See Donovan, 2018 WL 3360585, at *2-3. In Donovan, we affirmed the arbitrator's order permitting a rent increase, but noted that our decision did not mean that a community owner "may seek an above-inflation rent increase without any worry that the homeowners could examine the underlying business records necessary to test whether the proposed rent increase" satisfies the directly related requirement.
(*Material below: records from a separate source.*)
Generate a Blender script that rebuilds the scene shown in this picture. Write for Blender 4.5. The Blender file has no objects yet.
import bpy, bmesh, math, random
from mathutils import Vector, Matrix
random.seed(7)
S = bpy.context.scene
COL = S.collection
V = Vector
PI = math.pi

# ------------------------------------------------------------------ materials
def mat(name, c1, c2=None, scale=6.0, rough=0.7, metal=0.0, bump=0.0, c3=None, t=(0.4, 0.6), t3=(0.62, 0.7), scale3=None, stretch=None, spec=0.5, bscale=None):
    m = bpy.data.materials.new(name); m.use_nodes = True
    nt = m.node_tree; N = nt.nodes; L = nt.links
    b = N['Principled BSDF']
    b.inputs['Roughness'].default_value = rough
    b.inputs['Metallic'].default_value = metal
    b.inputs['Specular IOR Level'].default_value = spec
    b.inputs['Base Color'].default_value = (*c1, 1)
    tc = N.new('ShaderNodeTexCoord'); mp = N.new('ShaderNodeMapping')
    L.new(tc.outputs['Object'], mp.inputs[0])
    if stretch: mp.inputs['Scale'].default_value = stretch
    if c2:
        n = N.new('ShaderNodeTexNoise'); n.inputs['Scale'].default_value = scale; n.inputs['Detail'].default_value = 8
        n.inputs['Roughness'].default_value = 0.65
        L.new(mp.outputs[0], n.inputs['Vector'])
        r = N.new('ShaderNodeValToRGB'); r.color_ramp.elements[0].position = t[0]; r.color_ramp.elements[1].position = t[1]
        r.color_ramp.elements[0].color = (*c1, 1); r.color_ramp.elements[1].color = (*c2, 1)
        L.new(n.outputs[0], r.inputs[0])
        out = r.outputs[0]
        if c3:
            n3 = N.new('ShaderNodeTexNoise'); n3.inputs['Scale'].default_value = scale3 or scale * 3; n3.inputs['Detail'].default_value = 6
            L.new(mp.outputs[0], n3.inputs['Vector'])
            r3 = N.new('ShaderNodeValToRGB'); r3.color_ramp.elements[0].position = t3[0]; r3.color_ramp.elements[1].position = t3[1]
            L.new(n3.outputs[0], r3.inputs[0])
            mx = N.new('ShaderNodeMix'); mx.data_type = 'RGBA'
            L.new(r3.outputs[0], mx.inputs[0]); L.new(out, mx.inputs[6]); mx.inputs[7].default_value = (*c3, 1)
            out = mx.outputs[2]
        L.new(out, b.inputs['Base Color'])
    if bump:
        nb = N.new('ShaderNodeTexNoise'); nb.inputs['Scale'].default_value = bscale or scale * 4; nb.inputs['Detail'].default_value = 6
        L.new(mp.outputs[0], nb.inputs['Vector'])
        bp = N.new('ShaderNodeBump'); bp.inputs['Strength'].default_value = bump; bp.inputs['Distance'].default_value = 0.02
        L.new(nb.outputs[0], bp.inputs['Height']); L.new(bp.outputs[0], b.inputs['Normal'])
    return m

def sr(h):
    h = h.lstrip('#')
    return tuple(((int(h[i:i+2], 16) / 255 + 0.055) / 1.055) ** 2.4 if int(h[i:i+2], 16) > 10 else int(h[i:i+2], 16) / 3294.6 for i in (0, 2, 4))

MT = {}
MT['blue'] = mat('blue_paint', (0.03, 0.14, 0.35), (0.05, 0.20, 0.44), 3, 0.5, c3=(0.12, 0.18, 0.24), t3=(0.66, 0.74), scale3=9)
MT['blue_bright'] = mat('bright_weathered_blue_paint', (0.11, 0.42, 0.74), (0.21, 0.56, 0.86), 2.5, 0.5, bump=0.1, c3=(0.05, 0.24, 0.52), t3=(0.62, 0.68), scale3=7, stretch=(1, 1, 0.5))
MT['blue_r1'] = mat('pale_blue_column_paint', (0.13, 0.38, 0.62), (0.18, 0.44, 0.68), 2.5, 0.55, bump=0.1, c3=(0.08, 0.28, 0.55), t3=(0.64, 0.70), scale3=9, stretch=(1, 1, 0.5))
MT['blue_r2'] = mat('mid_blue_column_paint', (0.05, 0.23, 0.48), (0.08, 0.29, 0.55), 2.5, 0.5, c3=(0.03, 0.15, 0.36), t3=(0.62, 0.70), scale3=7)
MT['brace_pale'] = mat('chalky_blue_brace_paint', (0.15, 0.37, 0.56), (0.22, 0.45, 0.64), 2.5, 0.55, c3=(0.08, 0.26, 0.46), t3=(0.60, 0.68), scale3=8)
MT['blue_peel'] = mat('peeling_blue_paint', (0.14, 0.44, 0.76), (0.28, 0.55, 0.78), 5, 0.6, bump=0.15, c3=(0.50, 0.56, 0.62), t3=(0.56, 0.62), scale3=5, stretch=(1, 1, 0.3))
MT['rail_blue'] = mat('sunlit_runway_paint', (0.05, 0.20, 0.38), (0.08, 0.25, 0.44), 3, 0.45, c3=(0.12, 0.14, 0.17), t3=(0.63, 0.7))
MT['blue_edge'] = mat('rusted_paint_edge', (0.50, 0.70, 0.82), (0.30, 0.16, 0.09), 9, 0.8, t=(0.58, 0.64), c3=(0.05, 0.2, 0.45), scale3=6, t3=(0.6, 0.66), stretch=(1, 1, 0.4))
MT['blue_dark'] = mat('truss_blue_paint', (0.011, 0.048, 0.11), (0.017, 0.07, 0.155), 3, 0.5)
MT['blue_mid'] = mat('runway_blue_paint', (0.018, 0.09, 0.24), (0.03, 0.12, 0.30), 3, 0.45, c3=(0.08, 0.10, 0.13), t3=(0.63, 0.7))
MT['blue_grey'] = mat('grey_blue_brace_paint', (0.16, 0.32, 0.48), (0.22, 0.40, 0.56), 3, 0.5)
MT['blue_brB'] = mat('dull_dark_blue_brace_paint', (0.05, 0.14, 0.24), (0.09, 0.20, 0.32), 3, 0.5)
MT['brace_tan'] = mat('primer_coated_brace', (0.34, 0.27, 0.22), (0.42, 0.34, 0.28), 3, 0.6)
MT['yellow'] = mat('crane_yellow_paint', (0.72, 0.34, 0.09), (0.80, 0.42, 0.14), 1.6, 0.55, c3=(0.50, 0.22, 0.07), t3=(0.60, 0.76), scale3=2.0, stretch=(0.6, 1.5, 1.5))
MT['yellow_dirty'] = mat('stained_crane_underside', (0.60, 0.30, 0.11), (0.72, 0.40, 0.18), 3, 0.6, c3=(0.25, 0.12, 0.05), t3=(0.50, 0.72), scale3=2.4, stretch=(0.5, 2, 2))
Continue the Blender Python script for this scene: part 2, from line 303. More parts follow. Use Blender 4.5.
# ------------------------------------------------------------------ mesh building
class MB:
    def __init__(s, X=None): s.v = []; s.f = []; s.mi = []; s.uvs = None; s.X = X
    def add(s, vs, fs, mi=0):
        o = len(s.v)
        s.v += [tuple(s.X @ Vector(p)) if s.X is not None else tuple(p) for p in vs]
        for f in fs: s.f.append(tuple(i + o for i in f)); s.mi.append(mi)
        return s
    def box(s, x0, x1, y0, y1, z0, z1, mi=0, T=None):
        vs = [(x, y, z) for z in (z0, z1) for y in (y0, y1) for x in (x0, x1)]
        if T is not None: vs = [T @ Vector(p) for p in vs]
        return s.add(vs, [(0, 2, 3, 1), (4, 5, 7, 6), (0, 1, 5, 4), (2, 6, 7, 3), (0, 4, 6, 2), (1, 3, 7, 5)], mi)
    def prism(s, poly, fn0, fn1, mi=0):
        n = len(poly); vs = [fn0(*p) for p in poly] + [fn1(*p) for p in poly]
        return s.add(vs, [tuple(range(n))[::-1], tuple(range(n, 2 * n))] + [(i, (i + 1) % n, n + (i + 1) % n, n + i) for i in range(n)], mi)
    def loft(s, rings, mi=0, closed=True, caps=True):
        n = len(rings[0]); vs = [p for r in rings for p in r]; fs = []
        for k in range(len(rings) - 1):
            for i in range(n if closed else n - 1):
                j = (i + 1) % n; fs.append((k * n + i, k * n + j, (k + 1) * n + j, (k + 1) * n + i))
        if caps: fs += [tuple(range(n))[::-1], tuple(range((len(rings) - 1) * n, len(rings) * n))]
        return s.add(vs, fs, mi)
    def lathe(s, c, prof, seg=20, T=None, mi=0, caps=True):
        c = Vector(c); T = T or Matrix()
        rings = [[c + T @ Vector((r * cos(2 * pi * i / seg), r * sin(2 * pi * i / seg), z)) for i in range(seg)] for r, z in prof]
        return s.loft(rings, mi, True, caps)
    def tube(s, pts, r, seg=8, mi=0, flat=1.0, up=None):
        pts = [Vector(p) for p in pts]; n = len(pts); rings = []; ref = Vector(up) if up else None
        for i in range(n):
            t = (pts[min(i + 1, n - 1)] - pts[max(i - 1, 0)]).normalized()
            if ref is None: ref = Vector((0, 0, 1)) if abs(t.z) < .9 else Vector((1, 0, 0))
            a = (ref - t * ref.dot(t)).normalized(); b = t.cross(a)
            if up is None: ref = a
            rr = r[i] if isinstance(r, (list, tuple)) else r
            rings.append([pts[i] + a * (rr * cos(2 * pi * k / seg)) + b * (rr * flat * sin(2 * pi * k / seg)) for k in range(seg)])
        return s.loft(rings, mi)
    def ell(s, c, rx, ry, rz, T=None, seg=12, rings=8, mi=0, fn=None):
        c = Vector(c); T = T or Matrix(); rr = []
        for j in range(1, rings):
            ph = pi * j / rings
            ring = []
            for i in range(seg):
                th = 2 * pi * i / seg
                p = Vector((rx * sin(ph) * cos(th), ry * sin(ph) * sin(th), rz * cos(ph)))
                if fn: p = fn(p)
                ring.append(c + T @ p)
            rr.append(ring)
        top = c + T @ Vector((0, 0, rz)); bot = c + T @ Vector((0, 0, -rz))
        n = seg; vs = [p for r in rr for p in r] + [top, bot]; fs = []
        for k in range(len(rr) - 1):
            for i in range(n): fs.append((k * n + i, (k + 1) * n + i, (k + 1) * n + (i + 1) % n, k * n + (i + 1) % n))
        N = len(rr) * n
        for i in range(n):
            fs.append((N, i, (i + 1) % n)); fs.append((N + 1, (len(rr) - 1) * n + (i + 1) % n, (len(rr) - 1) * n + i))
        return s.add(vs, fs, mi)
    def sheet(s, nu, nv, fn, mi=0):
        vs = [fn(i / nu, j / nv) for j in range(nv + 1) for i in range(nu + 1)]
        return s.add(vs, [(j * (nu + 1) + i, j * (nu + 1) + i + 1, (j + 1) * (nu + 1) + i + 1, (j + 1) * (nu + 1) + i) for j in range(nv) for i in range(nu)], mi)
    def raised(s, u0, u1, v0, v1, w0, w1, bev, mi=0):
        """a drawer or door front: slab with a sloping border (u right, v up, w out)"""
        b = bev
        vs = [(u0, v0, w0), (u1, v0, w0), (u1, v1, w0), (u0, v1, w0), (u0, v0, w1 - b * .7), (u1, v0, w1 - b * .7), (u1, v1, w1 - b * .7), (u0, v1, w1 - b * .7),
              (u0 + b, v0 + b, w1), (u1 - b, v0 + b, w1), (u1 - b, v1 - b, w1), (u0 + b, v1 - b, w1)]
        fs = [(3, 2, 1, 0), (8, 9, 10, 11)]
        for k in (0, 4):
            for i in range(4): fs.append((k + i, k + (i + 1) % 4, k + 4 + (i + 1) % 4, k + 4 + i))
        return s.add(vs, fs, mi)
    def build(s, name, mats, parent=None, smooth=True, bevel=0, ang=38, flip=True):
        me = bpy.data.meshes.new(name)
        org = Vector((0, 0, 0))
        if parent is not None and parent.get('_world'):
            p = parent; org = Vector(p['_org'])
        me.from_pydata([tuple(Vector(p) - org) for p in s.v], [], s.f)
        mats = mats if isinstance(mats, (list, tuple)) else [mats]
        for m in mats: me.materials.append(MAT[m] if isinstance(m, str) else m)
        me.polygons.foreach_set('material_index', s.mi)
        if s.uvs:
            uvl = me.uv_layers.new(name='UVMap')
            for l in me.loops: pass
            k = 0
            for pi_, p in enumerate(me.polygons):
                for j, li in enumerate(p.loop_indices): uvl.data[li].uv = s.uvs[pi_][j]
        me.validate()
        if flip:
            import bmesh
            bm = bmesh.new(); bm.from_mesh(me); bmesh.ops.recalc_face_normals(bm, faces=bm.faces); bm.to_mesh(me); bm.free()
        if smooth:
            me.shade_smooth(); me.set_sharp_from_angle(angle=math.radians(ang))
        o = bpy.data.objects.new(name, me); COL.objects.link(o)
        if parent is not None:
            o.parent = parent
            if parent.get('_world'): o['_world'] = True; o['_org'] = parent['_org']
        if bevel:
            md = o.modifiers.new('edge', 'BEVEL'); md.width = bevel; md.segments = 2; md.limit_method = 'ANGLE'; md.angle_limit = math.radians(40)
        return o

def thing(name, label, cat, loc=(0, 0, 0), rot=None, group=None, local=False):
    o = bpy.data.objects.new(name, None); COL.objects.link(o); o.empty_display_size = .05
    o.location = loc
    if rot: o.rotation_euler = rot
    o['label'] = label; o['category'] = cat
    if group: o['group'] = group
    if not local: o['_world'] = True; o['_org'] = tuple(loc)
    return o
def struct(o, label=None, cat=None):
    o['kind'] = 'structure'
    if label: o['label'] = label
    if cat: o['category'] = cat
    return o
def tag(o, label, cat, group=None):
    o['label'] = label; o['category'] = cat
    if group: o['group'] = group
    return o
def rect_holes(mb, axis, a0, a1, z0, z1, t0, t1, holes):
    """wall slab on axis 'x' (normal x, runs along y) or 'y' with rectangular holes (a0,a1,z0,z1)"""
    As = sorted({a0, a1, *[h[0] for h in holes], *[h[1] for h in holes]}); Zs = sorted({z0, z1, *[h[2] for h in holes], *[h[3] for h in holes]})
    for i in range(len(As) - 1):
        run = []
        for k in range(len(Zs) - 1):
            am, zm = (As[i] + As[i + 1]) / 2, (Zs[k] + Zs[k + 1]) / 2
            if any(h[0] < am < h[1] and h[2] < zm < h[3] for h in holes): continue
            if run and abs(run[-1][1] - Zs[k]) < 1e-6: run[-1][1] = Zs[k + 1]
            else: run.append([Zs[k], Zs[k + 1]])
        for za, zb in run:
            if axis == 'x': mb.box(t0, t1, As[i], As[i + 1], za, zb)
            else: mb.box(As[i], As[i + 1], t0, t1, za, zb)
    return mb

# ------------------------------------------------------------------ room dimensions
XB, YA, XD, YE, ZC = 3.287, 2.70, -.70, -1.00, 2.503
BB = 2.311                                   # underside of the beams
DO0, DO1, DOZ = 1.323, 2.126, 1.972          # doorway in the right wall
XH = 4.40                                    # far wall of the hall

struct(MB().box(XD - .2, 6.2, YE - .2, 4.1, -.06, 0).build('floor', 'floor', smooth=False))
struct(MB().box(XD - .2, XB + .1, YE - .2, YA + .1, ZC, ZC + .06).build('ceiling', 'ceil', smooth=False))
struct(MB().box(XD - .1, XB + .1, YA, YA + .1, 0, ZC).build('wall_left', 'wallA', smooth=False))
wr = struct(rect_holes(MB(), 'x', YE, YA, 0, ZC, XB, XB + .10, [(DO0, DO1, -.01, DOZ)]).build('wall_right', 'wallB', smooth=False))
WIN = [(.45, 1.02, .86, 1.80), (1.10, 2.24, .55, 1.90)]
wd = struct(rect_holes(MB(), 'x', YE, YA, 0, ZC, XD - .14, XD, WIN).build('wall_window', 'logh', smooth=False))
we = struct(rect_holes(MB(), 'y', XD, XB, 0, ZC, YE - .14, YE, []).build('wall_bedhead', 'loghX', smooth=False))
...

Id. at *2. Thus, "in a later case, the outcome could be quite different, especially if the homeowners fairly demand discovery of the landowner's books and records relevant to the question of whether the proposed above-inflation rent increase is 'directly related to operating, maintaining or improving the manufactured home community' and the arbitrator fails to require production of those records." Id. at *3 (internal footnotes omitted). --------
Ultimately, the case presented to us on appeal is not a discovery dispute, but rather is about the Superior Court's interpretation of the directly related requirement and whether the record adequately supports the arbitrator's determination that the proposed rent increase satisfies that requirement. Focusing on those key issues, we hold that the Superior Court misinterpreted the statute and that there was sufficient record evidence to support the arbitrator's decision.
The Superior Court's decision is reversed, and the case is remanded for the entry of a judgment affirming the arbitrator's order.